Peter Kirk wrote:
> I am sure that some tricks could be found to 
> simplify the indexing if necessary, e.g. using PUA or non-character code 
> points indexed into a special table to replace DGCs which cannot be 
> represented as a single character. (There are plenty of non-characters 
> available as you need to use UTF-32 here to avoid exactly the same 
> problems with surrogates.)

You're quite optimistic here: the total number of DGCs that can be encoded
in Unicode goes far beyond the capacity of PUAs and even of the whole
Unicode range itself.

I did not try to count them for the simplest cases, but possible DGCs are
nearly infinite:
- there's no upper limit for the number of diacritics you can combine with a
base character
- there's no limit in the number of base characters that can be used to
build Hangul syllables.

So how will you allocate PUAs? Using an internal lookup table stored with
the document that use these PUAs that translates only the DGCs used
internally into single PUAs ? Now how will you implement indexing with these
private private PUAs which change of semantics across documents? What is the
relevant scope for these PUAs?

For me it seems simpler (and more interoperable or integrable within
compound documents) to avoid PUAs in all cases where they can be encoded
using DGCs made of assigned code points.

Use of PUAs is a convenient tool to assign glyph IDs within fonts that
implement contextual forms referenced in the internal font lookup tables,
when these tables can be processed by an external renderer to select
contextual glyphs or to control ligation or kerning. The scope of these PUA
is directly limited to the font that use them to allow a renderer to create
Unicode strings that will finally be rendered using a basic string renderer.

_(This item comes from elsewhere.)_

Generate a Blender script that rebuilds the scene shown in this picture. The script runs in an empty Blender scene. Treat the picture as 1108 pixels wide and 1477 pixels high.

Other uses of PUAs have a limited scope related to specific standards or
APIs or protocol layers in which they may be used to include some "markup"
data within a stream of Unicode characters. These PUAs are internal to the
process that use it, and the public erxternal interface will simply
ignore/drop/reject external strings containing any colliding PUA whose
semantic is not certified to match the one in the protocol scope -- the
other option being to remap external PUAs to REPLACEMENT CHARACTER if they
collide with internal PUAs, and to signal to the external program using that
interface that transmission or usage of these external PUAs is not supported
or that the interface can cause data loss.